簿記の知識がなくても簡単に始められることから、中小・零細企業から選ばれているクラウド会計ソフトのfreeeだが、付加価値サービスを拡大し、顧客満足度を高めたい会計事務所からも注目を集めている。なんと、freeeの認定アドバイザーとして登録する会計事務所は、2年半で3,000事務所にも増加。なぜ、ここまで会計事務所がfreeeに注目しているのかに迫った。
freee株式会社(東京・品川区、代表取締役=佐々木大輔氏、以下 freee)が提供するクラウド会計ソフトは、プロダクトリリースしてからわずか3年で、約60万事業所に活用されているという。クラウド会計ソフトの業界ではシェアナンバー1の地位を築いており、この数年、会計事務所もfreeeに熱い視線を注いでいる。
企業にとって、クラウド会計ソフトの魅力は、インターネット環境が整っていれば、バージョンアップなどの手間もなく安価に導入でき、何より業務の延長線上で効率よく会計帳簿が作成できる点。特にfreeeは「企業側からのユーザー目線で作られている」との意見が多い。freeeマーケティングチームの木本俊光氏(以下、木本氏)は、「簿記の知識のない人でも簡単に使えるように工夫している。また、銀行口座やクレジットカードの明細の自動取り込み、特許を取得した自動仕訳、請求書と帳簿が自動で紐づくシステムなどを活用してバックオフィス業務全体を効率化することができるので、個人事業主のみならず中小企業にとっても業務効率化ツールとして高い評価をいただいている」と言う。
最近では、会計事務所向けの機能も拡充し、権限管理や仮締め機能など、顧問業務管理に役立つ機能も急速に拡充している。先のプレスリリースでは記帳代行を高速化する革新的な機能も発表された。会計事務所向けの機能拡充に力を入れている理由は「会計事務所が効率良く顧問業務ができることは、顧問先の企業や個人事業主にとっても非常に価値が高いからだ」(木本氏)と語る。
1年間で認定アドバイザーが2倍に
こうした企業側の評判や機能の拡充もあり、会計事務所側でもクラウド会計ソフトへの関心が高まってきているが、freeeでは会計事務所向け機能のアップデートだけでなく「freee認定アドバイザープログラム」を設け、会計事務所と二人三脚で顧問先の成長支援を目指す。特に最近では、会計事務所向け部署であるパートナー事業部の人員も増やし、その姿勢をさらに強めている。同支援制度ができたのが2年半前、認定アドバイザーは現在3,000事務所になったが、「この1年間だけで2倍に急増した」(木本氏)というのだ。
freee認定アドバイザー数の推移
短期間に多くの会計事務所から支持を得ているのは、どうやら「会計事務所と二人三脚の支援」という姿勢がポイントになっているようだ。
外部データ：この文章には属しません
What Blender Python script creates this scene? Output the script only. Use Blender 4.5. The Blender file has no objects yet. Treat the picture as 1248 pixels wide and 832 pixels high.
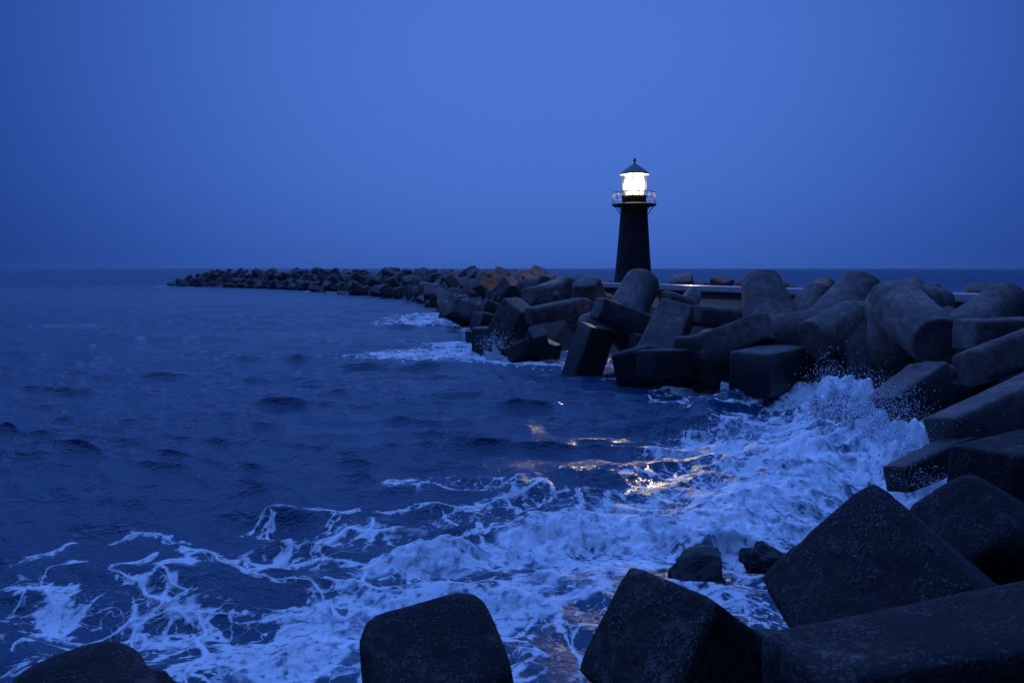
import bpy, math, random
import numpy as np
from mathutils import Vector, Matrix

random.seed(4); RNG = np.random.default_rng(11)
SC = bpy.context.scene
COL = SC.collection
R = math.radians

# ------------------------------------------------------------------ camera
F = 971.0                                    # focal length in photo pixels (1248 wide)
EYE = Vector((0, 0, 5.0)); PITCH = math.atan(89.5 / F)
cam = bpy.data.cameras.new('camera'); cam.sensor_width = 36.0; cam.lens = 36.0 * F / 1248.0
cam.clip_end = 20000; cam.clip_start = 0.1
co = bpy.data.objects.new('camera', cam); COL.objects.link(co)
co.location = EYE; co.rotation_euler = (math.pi / 2 - PITCH, 0, 0); SC.camera = co

# ------------------------------------------------------------------ world: blue hour
SUN_EL, SUN_AZ = 70.0, -40.0
w = bpy.data.worlds.new('World'); SC.world = w; w.use_nodes = True
nt = w.node_tree; N = nt.nodes; LK = nt.links; N.clear()
def wn(t, **k):
    n = N.new(t)
    for a, b in k.items(): setattr(n, a, b)
    return n
def wmath(op, a, b=None, c=None, clamp=False):
    n = wn('ShaderNodeMath', operation=op); n.use_clamp = clamp
    for i, v in enumerate((a, b, c)):
        if v is None: continue
        if hasattr(v, 'is_linked'): LK.new(v, n.inputs[i])
        else: n.inputs[i].default_value = v
    return n.outputs[0]
def srgb(r, g, b):
    f = lambda c: (c / 255 / 12.92) if c / 255 <= 0.04045 else ((c / 255 + 0.055) / 1.055) ** 2.4
    return (f(r), f(g), f(b), 1)
tc = wn('ShaderNodeTexCoord'); sep = wn('ShaderNodeSeparateXYZ'); LK.new(tc.outputs['Generated'], sep.inputs[0])
dz = sep.outputs[2]
ramp = wn('ShaderNodeValToRGB'); LK.new(wmath('MAXIMUM', dz, 0.0), ramp.inputs[0])
cr = ramp.color_ramp; cr.interpolation = 'B_SPLINE'
def gb(b): return (b, b, b, 1)
stops = [(0.0, gb(0.455)), (0.04, gb(0.49)), (0.10, gb(0.54)), (0.18, gb(0.565)), (0.27, gb(0.58)), (0.38, gb(0.57)), (0.60, gb(0.45)), (1.0, gb(0.40))]
while len(cr.elements) < len(stops): cr.elements.new(0.5)
for e, (p, c) in zip(cr.elements, stops): e.position = p; e.color = c
# darker away from the glow ahead and to the right, and behind the camera
g = Vector((math.sin(R(2)), math.cos(R(2)), 0.22)).normalized()
dot = wn('ShaderNodeVectorMath', operation='DOT_PRODUCT'); LK.new(tc.outputs['Generated'], dot.inputs[0]); dot.inputs[1].default_value = g
ang = wmath('ARCCOSINE', wmath('MINIMUM', dot.outputs['Value'], 0.9999))
fall = wn('ShaderNodeMapRange'); fall.interpolation_type = 'SMOOTHERSTEP'
LK.new(ang, fall.inputs[0]); fall.inputs[1].default_value = 0.0; fall.inputs[2].default_value = 1.15
fall.inputs[3].default_value = 1.06; fall.inputs[4].default_value = 0.12
up = wn('ShaderNodeMapRange'); up.interpolation_type = 'SMOOTHSTEP'; LK.new(dz, up.inputs[0])
up.inputs[1].default_value = 0.60; up.inputs[2].default_value = 0.98; up.inputs[3].default_value = 0.0; up.inputs[4].default_value = 1.0
fac = wmath('MAXIMUM', fall.outputs[0], up.outputs[0])
sky = wn('ShaderNodeTexSky', sky_type='NISHITA'); sky.sun_disc = False
sky.sun_elevation = R(SUN_EL); sky.sun_rotation = R(SUN_AZ); sky.ozone_density = 4.0
sn = wn('ShaderNodeMix', data_type='RGBA', blend_type='MULTIPLY'); sn.inputs[0].default_value = 1
LK.new(sky.outputs[0], sn.inputs[6]); sn.inputs[7].default_value = (0.0004, 0.0010, 0.0030, 1)
bb = wmath('MULTIPLY', ramp.outputs[0], fac); bn = wmath('DIVIDE', bb, 0.66)
mul = wn('ShaderNodeCombineXYZ'); rz = wn('ShaderNodeMapRange'); LK.new(dz, rz.inputs[0]); rz.inputs[1].default_value = 0.33; rz.inputs[2].default_value = 0.62; rz.inputs[3].default_value = 1.0; rz.inputs[4].default_value = 0.45
LK.new(wmath('MULTIPLY', wmath('MULTIPLY', wmath('POWER', bn, 1.85), 0.080), rz.outputs[0]), mul.inputs[0])
LK.new(wmath('MULTIPLY', wmath('POWER', bn, 1.42), 0.192), mul.inputs[1]); LK.new(bb, mul.inputs[2])
add = wn('ShaderNodeVectorMath', operation='ADD'); LK.new(mul.outputs[0], add.inputs[0]); LK.new(sn.outputs[2], add.inputs[1])
bg = wn('ShaderNodeBackground'); LK.new(add.outputs[0], bg.inputs[0]); bg.inputs[1].default_value = 1.0
LK.new(bg.outputs[0], wn('ShaderNodeOutputWorld').inputs[0])

sl = bpy.data.lights.new('sky_glow_sun', 'SUN'); sl.energy = 2.6; sl.angle = R(95); sl.color = (0.12, 0.285, 1.0)
so = bpy.data.objects.new('sky_glow_sun', sl); COL.objects.link(so)
sd = Vector((math.sin(R(SUN_AZ)) * math.cos(R(SUN_EL)), math.cos(R(SUN_AZ)) * math.cos(R(SUN_EL)), math.sin(R(SUN_EL))))
so.rotation_euler = sd.to_track_quat('Z', 'Y').to_euler(); so.location = (0, 0, 60)

SC.view_settings.view_transform = 'Standard'; SC.view_settings.look = 'None'
SC.view_settings.exposure = 0.0; SC.view_settings.gamma = 1.0
SC.render.engine = 'CYCLES'; SC.cycles.use_denoising = True
SC.cycles.max_bounces = 6; SC.cycles.volume_bounces = 0; SC.cycles.caustics_reflective = False; SC.cycles.caustics_refractive = False

# ------------------------------------------------------------------ photo geometry
def ray(px, py):
    v = Vector(((px - 624) / F, 1.0, (416 - py) / F))
    c, s = math.cos(PITCH), math.sin(PITCH)
    return Vector((v.x, v.y * c + v.z * s, -v.y * s + v.z * c))
def P(px, py, D):
    r = ray(px, py); return EYE + r * (D / r.y)
def W(px, py, z=0.0):
    r = ray(px, py); return EYE + r * ((z - EYE.z) / r.z)

# ------------------------------------------------------------------ tags and linking
def tag(o, label=None, cat=None, group=None, kind=None):
    for k, v in (('label', label), ('category', cat), ('group', group), ('kind', kind)):
        if v: o[k] = v
    return o
def link(name, me, mat, parent=None):
    o = bpy.data.objects.new(name, me); COL.objects.link(o)
    if mat and not me.materials: me.materials.append(mat)
    if parent: o.parent = parent
    return o
def mesh(name, v, f, smooth=False):
    me = bpy.data.meshes.new(name); me.from_pydata([tuple(p) for p in v], [], f); me.update()
    if smooth: me.polygons.foreach_set('use_smooth', [True] * len(me.polygons))
    return me

# ------------------------------------------------------------------ noise in numpy
_T = RNG.random((256, 256)).astype(np.float32)
def n2(x, y):
    xi = np.floor(x).astype(np.int64); yi = np.floor(y).astype(np.int64)
    fx = (x - xi); fy = (y - yi); fx = fx * fx * (3 - 2 * fx); fy = fy * fy * (3 - 2 * fy)
    a = _T[xi & 255, yi & 255]; b = _T[(xi + 1) & 255, yi & 255]; c = _T[xi & 255, (yi + 1) & 255]; d = _T[(xi + 1) & 255, (yi + 1) & 255]
    return (a * (1 - fx) + b * fx) * (1 - fy) + (c * (1 - fx) + d * fx) * fy
def fbm(x, y, o=4, l=2.03, g=0.5):
    s = 0; a = 1; t = 0
    for i in range(o):
        c, q = math.cos(0.7 * i), math.sin(0.7 * i)
        s = s + a * n2((x * c - y * q) + 17.3 * i, (x * q + y * c) + 5.1 * i); t += a; a *= g; x = x * l; y = y * l
    return s / t
_T3 = RNG.random((32, 32, 32)).astype(np.float32)
def n3(p):
    i = np.floor(p).astype(np.int64); f = p - i; f = f * f * (3 - 2 * f); r = 0
    for a in (0, 1):
        for b in (0, 1):
            for c in (0, 1):
                wt = (f[:, 0] if a else 1 - f[:, 0]) * (f[:, 1] if b else 1 - f[:, 1]) * (f[:, 2] if c else 1 - f[:, 2])
                r = r + wt * _T3[(i[:, 0] + a) & 31, (i[:, 1] + b) & 31, (i[:, 2] + c) & 31]
    return r
def sstep(a, b, x):
    t = np.clip((x - a) / (b - a), 0, 1); return t * t * (3 - 2 * t)

# ------------------------------------------------------------------ materials
class MT:
    def __init__(s, name):
        s.m = bpy.data.materials.new(name); s.m.use_nodes = True; s.t = s.m.node_tree
        s.b = s.t.nodes['Principled BSDF']; s.out = s.t.nodes['Material Output']
    def n(s, t, **k):
        x = s.t.nodes.new(t)
        for a, b in k.items(): setattr(x, a, b)
        return x
    def l(s, a, b): s.t.links.new(a, b)
    def set(s, node, key, v):
        if hasattr(v, 'is_linked'): s.l(v, node.inputs[key])
        else: node.inputs[key].default_value = v
    def math(s, op, a, b=None, c=None, clamp=False):
        n = s.n('ShaderNodeMath', operation=op); n.use_clamp = clamp
        for i, v in enumerate((a, b, c)):
            if v is not None: s.set(n, i, v)
        return n.outputs[0]
    def noise(s, scale, detail=4, rough=0.6, vec=None, dist=0.0):
        n = s.n('ShaderNodeTexNoise'); n.inputs['Scale'].default_value = scale; n.inputs['Detail'].default_value = detail
        n.inputs['Roughness'].default_value = rough; n.inputs['Distortion'].default_value = dist
        if vec is not None: s.l(vec, n.inputs['Vector'])
        return n
    def mr(s, v, a, b, c=0.0, d=1.0, smooth=True):
        n = s.n('ShaderNodeMapRange'); n.interpolation_type = 'SMOOTHSTEP' if smooth else 'LINEAR'
        for i, q in enumerate((v, a, b, c, d)): s.set(n, i, q)
        return n.outputs[0]
    def mix(s, f, a, b, bl='MIX'):
        n = s.n('ShaderNodeMix', data_type='RGBA', blend_type=bl)
        s.set(n, 0, f); s.set(n, 6, a); s.set(n, 7, b); return n.outputs[2]
    def bump(s, h, st, dist, nrm=None):
        n = s.n('ShaderNodeBump'); s.l(h, n.inputs['Height']); n.inputs['Strength'].default_value = st; n.inputs['Distance'].default_value = dist
        if nrm is not None: s.l(nrm, n.inputs['Normal'])
        return n.outputs[0]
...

認定アドバイザーは、顧問先のfreeeの導入から活用支援、さらにはリアルタイムな情報をもとにした税務や経営への助言、企業の成長までをバックアップする。会計事務所にとっても、freeeを導入することで顧問先の自計化もしくは事務所内の業務効率化が促進される。
また、freeeを活用することで顧問先のバックオフィスに関する情報をリアルタイムに共有できるようになるため、より顧問先の経営に貢献する付加価値業務への移行の足がかりとなる。つまり、いまの多くの経営者が求める「早い意思決定」をサポートできる。多くの会計事務所の経営課題である顧客満足度の向上が図れるツールなのだ。
freeeは、会計事務所をビジネスパートナーだと考えており、認定アドバイザーには製品以外にも各種特典を無償で提供していることも会計事務所が注目する点だ。「従来のベンダーからすると会計事務所にソフトを売って終わりかもしれないが、会計事務所の立場ではソフトを買って終わりというわけではない。会計ソフトを購入した後、自分の事務所でそのソフトを理解し、顧問先に導入・運用するところまでやって初めて製品のメリットを実感できる。弊社は製品を利用いただければ理解していただけるという自信があるのはもちろん、パートナーというからにはそこまで並走する存在でいたい」(木本氏)。
アドバイザーになれば、通常のクラウド会計ソフト、給与システム、ERP機能だけでなく、アドバイザー専用の機能も使うことができる。「会計事務所の目線で、顧問先への効果的な使い方、サービス向上を研究してもらいたいと考えて いる。弊社のビジョンに共感してくださる会計事務所に向けて、さまざまな研修も無償で提供している」(木本氏)。